Tapping Indigenous Knowledge Can Help Us Navigate a Changing Climate
Ancient language informs climate adaptation in the hottest region of the US
Photo by Steven St. John
Two years ago, a natural spring in Zuni Pueblo, New Mexico—one of the driest patches of land in the United States—began to disappear. It was a source that many people, including Jim Enote, a Zuni tribal member, used for watering their fields and gardens. Enote had farmed the area for 68 consecutive years, so when his neighbors tried to revive the crucial water supply, he joined them.
Despite their best efforts, the spring dried up—a casualty of the worst megadrought experienced in the Southwest for more than a millennium. Still, Enote believed there had to be a way to quench his community’s thirst. As a boy, he had learned the traditional names of local places from his grandfather. And he remembered that an area just 100 feet from one of his fields had a Zuni name that referred to water.
The spot was covered with dry grass, but Enote decided to start digging. Less than a foot down, he hit standing water. “I come from a place where the land speaks a language older than any nation, where the names of mountains, springs, and canyons are instructions, stories, and memories,” Enote said. “As a Zuni person and as a farmer, I know that language and land are inseparable.”
Enote practices an Indigenous method of growing fruits and vegetables called waffle gardening. It involves creating blocklike depressions bordered by earthen walls, forming a grid that maximizes water conservation. He carried this newly discovered spring water, “careful with every drop,” to his garden.
Soon Enote noticed elk visiting his water hole. Milkweed grew around it. Dragonflies and monarch butterflies appeared. Today his garden isn’t the only thing thriving; so is the surrounding landscape. Enote believes that this kind of “time-tested climate adaptation” helped his ancestors survive extreme drought cycles—as evidenced by the ancient pottery shards he found around the spring. “Language is where land and memory meet, and that reverence is not nostalgia—it’s a responsibility. Every place-name in our languages is a lesson in survival and respect,” he said.
The consensus among climate scientists is clear—the Southwest is a quarter century into the region’s driest period in the last 1,200 years. As a result, water levels at Lake Mead and Lake Powell, the largest reservoirs in the country, have shrunk to historic lows. Megafires, such as New Mexico’s Calf Canyon–Hermit’s Peak Fire in 2022, have raged across the region, intensified by dry conditions. And New Mexico officials report that the state has lost up to 52 percent of its wetlands.

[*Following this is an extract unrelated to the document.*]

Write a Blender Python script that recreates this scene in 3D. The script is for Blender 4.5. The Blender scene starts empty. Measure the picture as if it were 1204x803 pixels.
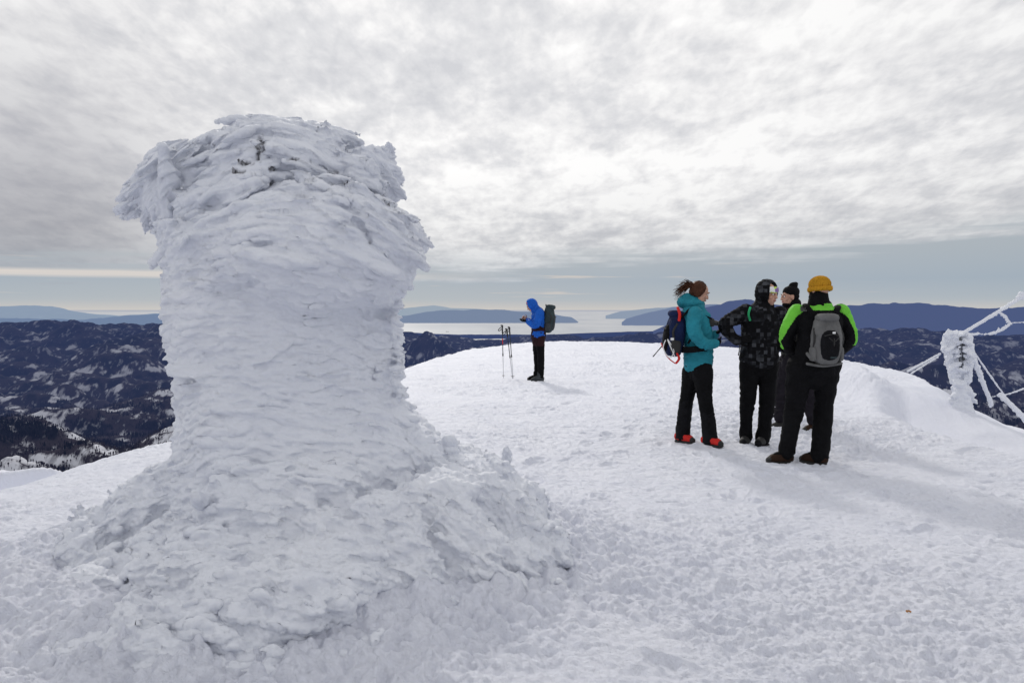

Adding to these pressures, local aquifers continue to be depleted by expanding cities such as Phoenix and Tucson, while climate change is reducing mountain snowmelt, a key source of groundwater replenishment. Farms, the largest users of water in Arizona and New Mexico, have been forced to leave fields fallow.
But many Native peoples of the region know that this is nothing new. Tribal lore, petroglyphs, and scientific studies, including tree ring data, tell of the Ancestral Puebloans weathering several extreme droughts, including one that led to the abandonment of major settlements. These ancestors passed down knowledge and tools that equipped their descendants for weathering the climatic hardships of today.
“Native traditional knowledge has a climate insight. So climate science should not just include Native knowledge but begin with it as a foundation for understanding the way the world changes,” Enote said. “It’s not just about climate resilience. I use the term climate reverence to shift from technical to relational language. That way, we honor climate and land as kin and not as commodities.”
Enote believes that Native knowledge could help alleviate the water crisis and help promote sustainability in the Southwest, where more springs and rivers are drying up—including the Jemez River, east of Zuni Pueblo. Imagine, Enote said, if tribes were consulted about the location of historic springs to prevent them from being destroyed by development.
Enote, who is also the founder and executive director of the Colorado Plateau Foundation, which helps finance Native-led conservation and cultural preservation in that desert region, said the megadrought conditions are catalyzing intertribal solutions. Flower Hill Institute, based in Jemez Pueblo, is one of the groups the foundation supports. In May, it kicked off a program to honor Pueblo farmers and advance a combination of traditional and modern practices, including for water conservation. Michael Kotutwa Johnson, a Hopi dryland farmer and natural resources expert, called the gathering “a historic event,” given that Pueblo tribes “have not been united around a key issue like this since the Pueblo Revolt of 1680.”
Bryn Fragua, the institute’s agricultural, technical, and tribal coordinator, said it was powerful to hear different Puebloan languages being spoken “in harmony” as leaders and others in the community gave offerings and prayers for the work about to be done. The weather on the days leading up to and during the event was windy, dusty, dry, and hot. “After that meeting, it seemed like those words that were spoken and those prayers that were given brought to us rain clouds,” Fragua said. “It’s been raining ever since.”
“In our languages, climate is not something ‘out there,’” Enote said. “It is the breath of the wind, the timing of the snowmelt, and the silence before the summer monsoons. The Colorado Plateau teaches us that reverence is not passive. It’s active care, it’s ceremony, and it’s choosing to listen.”